There was a strong sense of shared responsibility for the Bishop White community. “I’d get to know the boys better than the rectors did,” she said.

She recalled telling one rector, “I’m not a piece of furniture and neither are these boys. Either be a human being or I quit. Or you can fire me…. Well, I stood there. And I thought for sure he was going to fire me. But he thought for a minute, and he said to me, ‘You know, you’re right.’”

According to the late Father Eugene Mulligan, “Without her, half the priests in the diocese wouldn’t be in the diocese.” Father Mulligan, himself a psychologist, laughingly referred to her as “unfair competition” in counseling and advising the seminarians.
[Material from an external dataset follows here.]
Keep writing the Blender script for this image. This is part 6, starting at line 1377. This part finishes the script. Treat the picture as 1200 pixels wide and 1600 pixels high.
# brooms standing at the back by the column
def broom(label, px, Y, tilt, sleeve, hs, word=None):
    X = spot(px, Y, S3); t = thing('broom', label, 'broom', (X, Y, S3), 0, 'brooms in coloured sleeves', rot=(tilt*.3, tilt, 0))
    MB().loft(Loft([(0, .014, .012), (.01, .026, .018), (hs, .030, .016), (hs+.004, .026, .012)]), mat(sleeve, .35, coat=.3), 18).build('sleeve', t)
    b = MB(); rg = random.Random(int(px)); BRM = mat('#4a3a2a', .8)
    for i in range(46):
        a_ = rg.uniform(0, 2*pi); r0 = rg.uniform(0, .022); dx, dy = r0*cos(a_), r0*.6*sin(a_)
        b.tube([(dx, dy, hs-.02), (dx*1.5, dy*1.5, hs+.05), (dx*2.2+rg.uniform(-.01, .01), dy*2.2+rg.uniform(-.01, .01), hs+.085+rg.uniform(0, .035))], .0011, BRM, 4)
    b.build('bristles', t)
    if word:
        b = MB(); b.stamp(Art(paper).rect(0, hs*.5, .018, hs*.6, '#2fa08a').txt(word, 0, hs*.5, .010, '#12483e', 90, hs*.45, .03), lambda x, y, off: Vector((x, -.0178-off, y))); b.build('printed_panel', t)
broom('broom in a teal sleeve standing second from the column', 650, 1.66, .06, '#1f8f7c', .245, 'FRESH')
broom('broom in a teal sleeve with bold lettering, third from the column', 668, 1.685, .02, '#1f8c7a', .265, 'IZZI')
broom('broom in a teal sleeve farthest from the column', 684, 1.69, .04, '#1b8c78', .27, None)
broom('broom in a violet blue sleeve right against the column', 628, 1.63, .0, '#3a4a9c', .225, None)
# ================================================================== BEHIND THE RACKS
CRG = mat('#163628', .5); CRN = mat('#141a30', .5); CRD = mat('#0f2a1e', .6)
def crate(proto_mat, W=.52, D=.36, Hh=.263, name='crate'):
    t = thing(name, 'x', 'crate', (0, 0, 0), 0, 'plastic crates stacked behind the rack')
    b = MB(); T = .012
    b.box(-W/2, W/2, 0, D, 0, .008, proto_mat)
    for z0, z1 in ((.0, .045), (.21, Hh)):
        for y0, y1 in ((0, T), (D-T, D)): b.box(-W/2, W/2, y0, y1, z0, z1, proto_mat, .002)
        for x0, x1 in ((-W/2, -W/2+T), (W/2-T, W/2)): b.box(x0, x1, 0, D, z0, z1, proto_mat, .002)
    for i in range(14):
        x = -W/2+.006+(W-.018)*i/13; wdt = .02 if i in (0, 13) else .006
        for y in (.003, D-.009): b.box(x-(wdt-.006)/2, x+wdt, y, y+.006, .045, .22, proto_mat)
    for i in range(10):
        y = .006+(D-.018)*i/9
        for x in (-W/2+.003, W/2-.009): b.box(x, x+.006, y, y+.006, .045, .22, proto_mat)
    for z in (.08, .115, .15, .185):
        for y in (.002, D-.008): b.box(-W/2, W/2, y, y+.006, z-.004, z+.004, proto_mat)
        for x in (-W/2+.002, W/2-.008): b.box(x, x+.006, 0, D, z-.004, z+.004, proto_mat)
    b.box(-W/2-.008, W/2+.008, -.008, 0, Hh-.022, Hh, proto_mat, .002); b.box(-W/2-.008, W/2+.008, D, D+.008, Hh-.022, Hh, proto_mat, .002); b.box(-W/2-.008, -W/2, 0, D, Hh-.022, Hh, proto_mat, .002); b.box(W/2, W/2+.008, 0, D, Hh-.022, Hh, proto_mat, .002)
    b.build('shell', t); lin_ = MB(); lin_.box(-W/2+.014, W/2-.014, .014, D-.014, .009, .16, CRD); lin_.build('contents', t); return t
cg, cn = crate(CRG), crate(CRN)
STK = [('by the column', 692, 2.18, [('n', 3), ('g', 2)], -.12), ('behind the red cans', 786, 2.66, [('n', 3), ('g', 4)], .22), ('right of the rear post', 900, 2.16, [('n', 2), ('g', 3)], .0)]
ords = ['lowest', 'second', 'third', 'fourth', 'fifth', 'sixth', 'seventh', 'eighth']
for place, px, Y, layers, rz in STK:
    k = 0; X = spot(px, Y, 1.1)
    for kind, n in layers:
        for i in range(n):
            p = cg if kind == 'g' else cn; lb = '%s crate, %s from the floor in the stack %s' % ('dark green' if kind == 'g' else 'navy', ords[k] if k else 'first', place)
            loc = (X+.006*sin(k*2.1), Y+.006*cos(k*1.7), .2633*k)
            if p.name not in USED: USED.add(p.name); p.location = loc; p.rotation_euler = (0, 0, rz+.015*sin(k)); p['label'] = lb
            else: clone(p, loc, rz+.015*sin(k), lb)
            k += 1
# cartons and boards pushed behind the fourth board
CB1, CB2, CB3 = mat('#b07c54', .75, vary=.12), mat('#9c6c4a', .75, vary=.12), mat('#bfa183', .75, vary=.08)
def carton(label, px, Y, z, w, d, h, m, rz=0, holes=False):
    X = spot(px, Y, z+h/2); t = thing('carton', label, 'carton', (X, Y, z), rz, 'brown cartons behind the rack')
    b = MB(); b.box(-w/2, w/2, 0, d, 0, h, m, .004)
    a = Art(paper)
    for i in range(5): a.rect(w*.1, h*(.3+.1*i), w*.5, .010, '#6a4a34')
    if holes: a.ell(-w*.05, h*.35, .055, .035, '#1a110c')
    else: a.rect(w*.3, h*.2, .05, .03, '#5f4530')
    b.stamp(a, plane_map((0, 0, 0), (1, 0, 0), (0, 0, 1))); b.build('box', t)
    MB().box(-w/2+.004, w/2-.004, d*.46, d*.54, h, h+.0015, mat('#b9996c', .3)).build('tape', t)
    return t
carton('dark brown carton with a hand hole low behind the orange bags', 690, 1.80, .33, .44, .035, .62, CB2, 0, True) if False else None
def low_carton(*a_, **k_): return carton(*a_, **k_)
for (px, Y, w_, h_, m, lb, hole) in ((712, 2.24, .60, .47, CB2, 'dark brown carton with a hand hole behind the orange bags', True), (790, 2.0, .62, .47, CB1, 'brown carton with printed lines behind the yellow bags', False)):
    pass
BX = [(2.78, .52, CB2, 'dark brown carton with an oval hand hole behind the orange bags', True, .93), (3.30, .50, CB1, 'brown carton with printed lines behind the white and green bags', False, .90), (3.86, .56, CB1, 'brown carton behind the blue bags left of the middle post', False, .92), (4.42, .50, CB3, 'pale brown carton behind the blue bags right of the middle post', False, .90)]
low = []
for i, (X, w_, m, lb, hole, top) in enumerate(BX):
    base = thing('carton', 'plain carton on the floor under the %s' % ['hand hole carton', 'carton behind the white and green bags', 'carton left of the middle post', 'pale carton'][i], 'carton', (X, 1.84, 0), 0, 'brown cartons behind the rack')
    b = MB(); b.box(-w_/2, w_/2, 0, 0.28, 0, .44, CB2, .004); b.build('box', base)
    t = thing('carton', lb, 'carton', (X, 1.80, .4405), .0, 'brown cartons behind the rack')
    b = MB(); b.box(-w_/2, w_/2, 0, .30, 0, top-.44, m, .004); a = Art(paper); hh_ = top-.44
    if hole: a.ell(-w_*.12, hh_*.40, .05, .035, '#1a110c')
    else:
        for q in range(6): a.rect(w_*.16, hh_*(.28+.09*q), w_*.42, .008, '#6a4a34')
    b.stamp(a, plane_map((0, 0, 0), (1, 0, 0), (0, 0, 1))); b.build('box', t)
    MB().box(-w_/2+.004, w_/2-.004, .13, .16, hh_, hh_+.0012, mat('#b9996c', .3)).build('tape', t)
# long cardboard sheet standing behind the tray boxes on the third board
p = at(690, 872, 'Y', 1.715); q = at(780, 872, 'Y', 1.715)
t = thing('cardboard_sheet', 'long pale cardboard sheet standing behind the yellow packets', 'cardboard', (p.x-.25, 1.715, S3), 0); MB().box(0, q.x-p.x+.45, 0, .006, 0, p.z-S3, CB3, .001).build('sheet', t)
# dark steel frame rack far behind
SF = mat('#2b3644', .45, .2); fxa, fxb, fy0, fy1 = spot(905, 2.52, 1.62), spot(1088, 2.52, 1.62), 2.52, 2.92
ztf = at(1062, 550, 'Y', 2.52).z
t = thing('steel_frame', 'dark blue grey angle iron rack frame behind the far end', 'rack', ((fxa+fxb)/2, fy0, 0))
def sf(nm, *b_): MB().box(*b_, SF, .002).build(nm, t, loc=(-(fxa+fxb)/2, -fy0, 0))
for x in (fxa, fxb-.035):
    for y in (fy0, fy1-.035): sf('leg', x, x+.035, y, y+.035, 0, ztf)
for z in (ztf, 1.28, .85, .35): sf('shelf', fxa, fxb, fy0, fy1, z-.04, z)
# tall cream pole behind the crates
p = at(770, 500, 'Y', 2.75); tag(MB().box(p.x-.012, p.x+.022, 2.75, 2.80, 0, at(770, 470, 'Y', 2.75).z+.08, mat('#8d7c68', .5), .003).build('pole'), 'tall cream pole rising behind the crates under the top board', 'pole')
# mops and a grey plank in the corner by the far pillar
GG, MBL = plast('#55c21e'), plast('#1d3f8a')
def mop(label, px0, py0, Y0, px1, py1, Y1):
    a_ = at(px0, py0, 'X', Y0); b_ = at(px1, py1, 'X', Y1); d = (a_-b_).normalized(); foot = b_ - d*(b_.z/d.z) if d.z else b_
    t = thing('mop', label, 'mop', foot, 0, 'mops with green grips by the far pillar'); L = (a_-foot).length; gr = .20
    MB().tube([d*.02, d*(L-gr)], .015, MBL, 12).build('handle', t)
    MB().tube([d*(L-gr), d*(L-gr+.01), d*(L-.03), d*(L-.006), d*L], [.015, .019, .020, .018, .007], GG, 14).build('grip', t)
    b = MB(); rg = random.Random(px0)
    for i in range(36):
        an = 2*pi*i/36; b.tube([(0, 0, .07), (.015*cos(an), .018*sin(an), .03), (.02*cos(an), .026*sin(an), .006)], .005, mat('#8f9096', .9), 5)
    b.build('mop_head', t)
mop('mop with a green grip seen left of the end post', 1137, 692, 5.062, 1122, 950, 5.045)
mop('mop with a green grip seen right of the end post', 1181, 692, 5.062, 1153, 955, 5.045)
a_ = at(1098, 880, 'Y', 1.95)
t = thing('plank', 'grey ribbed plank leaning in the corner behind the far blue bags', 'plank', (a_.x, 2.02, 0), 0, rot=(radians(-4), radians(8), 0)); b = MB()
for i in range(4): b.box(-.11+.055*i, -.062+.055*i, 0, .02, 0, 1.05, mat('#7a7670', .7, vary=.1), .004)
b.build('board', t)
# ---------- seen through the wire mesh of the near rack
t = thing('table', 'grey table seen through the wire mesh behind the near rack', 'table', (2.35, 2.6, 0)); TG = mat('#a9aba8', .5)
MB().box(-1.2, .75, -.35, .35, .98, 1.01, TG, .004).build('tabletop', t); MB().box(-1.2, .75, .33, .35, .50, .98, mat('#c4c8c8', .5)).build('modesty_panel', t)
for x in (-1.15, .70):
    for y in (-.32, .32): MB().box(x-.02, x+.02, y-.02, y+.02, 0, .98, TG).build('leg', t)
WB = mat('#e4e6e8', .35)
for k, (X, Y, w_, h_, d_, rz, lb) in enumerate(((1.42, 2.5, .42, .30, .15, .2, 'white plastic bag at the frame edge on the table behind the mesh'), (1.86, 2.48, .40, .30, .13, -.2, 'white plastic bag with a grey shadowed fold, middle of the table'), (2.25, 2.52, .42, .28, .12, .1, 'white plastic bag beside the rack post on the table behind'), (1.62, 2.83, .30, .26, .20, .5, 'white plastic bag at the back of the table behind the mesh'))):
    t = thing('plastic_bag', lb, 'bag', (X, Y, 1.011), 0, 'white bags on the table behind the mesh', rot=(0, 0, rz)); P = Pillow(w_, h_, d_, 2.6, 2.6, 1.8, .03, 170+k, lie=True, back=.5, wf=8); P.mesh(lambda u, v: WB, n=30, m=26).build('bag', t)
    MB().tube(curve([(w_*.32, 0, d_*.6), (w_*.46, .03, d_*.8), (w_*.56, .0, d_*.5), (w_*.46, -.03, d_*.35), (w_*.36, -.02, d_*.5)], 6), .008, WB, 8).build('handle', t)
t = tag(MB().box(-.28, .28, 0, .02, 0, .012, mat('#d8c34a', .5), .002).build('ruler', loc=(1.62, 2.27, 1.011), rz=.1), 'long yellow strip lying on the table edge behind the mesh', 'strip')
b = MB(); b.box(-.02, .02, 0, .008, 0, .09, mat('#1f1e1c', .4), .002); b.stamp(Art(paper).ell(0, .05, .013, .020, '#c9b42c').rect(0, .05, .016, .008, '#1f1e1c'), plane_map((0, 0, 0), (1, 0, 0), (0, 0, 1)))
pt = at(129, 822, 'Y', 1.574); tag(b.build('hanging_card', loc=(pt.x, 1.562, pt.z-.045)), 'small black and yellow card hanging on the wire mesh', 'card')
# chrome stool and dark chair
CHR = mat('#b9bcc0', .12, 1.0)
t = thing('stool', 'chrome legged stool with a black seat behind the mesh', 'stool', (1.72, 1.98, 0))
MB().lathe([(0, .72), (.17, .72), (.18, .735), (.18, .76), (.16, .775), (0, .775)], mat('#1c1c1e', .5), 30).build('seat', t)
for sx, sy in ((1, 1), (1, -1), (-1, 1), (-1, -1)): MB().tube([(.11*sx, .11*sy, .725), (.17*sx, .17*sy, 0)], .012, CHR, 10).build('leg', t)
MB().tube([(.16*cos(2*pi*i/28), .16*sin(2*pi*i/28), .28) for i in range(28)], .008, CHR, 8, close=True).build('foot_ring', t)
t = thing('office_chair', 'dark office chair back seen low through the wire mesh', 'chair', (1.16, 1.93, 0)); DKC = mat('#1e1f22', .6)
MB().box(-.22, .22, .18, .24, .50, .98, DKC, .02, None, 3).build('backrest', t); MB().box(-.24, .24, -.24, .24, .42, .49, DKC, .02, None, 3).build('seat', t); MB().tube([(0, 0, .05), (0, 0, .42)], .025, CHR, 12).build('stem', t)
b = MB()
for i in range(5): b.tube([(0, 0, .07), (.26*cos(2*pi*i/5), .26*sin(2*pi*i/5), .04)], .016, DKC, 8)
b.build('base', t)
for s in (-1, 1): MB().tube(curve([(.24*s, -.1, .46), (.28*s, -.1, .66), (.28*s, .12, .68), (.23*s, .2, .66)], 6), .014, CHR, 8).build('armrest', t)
Father Michael Savelesky, another former Bishop White rector, called her “one of those outstanding individuals whose charismatic love touches people and lasts a lifetime.

“Many a bishop, priest, seminarian and visitor enjoyed the plenty of the table she spread so delightfully. Especially blessed, however, were those who sat with her over coffee, cookies – and any other sweet delight from her kitchen – to glean her insight into human nature.

“As chief cook, bottle-washer and even, at times, house cleaner, Mary Lindemann consistently was strong in her witness to the generosity of Christ and his Church.”

“Even in the last years of her life, Mrs. Lindemann remained as a contributing member of the Bishop White community,” said Father Darrin Connall, present rector of Bishop White. “She lived right across the alley and was therefore able to attend daily Mass in the seminary chapel. She joined us for seminary celebrations, kept the seminary raspberry bushes trimmed and she served as an informal security guard, keeping watch on all who entered and departed the seminary property. Very little escaped her watchful eye.”

When she retired, she was awarded the Bishop’s Medal for her service to the diocese. It was only the sixth such award the diocese had made.

“I wouldn’t trade my years for anything,” she said. “I got so much out of it – so many friends. I can hardly count them all. So many of them still come and visit – there are so many good guys.”